The Woolley video turns all had some support to them. Casper pre-rode that little cone section to groove out the turns and the berm section had, well, berms. Yeah, feet up and hips in on supported turns. Cornering vids focus on one of the two cornering stances: feet up or outer foot down, and it's usually the foot down style. Where I live it's just a bunch of dry pea-gravel on mostly unsupported turns, probably 4 outside foot down turns to 1 both feet up turn. I want a video that walks through an entire trail categorizing each turn, to include braking points and those little spots where you have to do most of your turning because the lead-in is so drifty, forcing you to aim at the one supported spot to snap on. Cathrovision on a pea-gravel trail for my vote!
@marssizedobject: This! All day! Give me a video with like 20 types of turns. Decreasing radius blind turns are my mortal enemy, how about a video on how to correct mid turn when you can't pre ride and get it wrong.
@JohanG: Yes sir! I had a whole couple sentences about the 'mid-clock' but decided to keep it simple as this is PB and a wall of text keeps people from reading. If we redefine "feet level" turns to "feet clocked enough so that some appreciable amount of weight is being applied to the inside foot" I think we'd have it. Actually, we need a video that covers front and rear wheel weighting in specific turns. Some turns I get over the bars and dig that front tire in till it whomps. Other times, I'm over the back and pulling up on the bars through the turn. I think the actual mid-clock angle depends on where your weight is at in relation to your bottom bracket. "Level" is too simple of a description.
@Snowrydr01: IMHO decreasing radius turns rely on you snapping the bike at the transition of the first radius to the second. To snap just lean the bike a little further over just before that radius change then push and twist the bike at that spot. The new angle will stand your bike back up to where you had it before and the rear tire will come around. It's harder to do when your outside foot is down because your outside leg is fully extended and therefore can't push into the snap spot. Mid-clock (aka feet up to some degree) means your legs are coiled a bit and are quick to respond with lots of power. Binge watch 50 to One videos for reference. If you reserve outside foot down turning for the times when traction isn't available, you will have better response time and power for mid-turn unknowns. Blind turns? Not much you can do but slow down, put a foot out, and pray someone's grandma isn't around the corner
@Snowrydr01: yes it´s good idea to play with how low you want/need to go with the outside foot, it´ s not about the corner type only either, stronger and healthy elite level rider will deffo be able to do more cornering with most of the BW supported by one foot only vs. recreational rider.
@marssizedobject: That is very good idea actually. I still feel you get the most from one on one training session though, we all know how videos can be misleading.
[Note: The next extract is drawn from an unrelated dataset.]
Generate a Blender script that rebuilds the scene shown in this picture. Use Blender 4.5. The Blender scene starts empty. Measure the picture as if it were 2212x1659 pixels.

@marssizedobject: Yes, but the Gutierrez berm is even more supported I just wanted to point wooleys video out, because when i learned cornering, i always read "put your outside foot down, inside up" and i applied it to almost every corner/berm ... it was annoying to relearn and i still sometimes put my foot down all the way even if i dont have to. And yes, a video about different corner types down a whole trail would be awesome
Excelente vídeo Marcelo! Como puede/debe uno mejorar bajar el pie de afuera que no es dominante? Obvio practica. Pero aún así, si tienes tips se le agradece!
Mostly I've just been loving how good these people are at explaining really nuanced things that are so engrained in them, can't be easy to actually verbalize something that's just natural.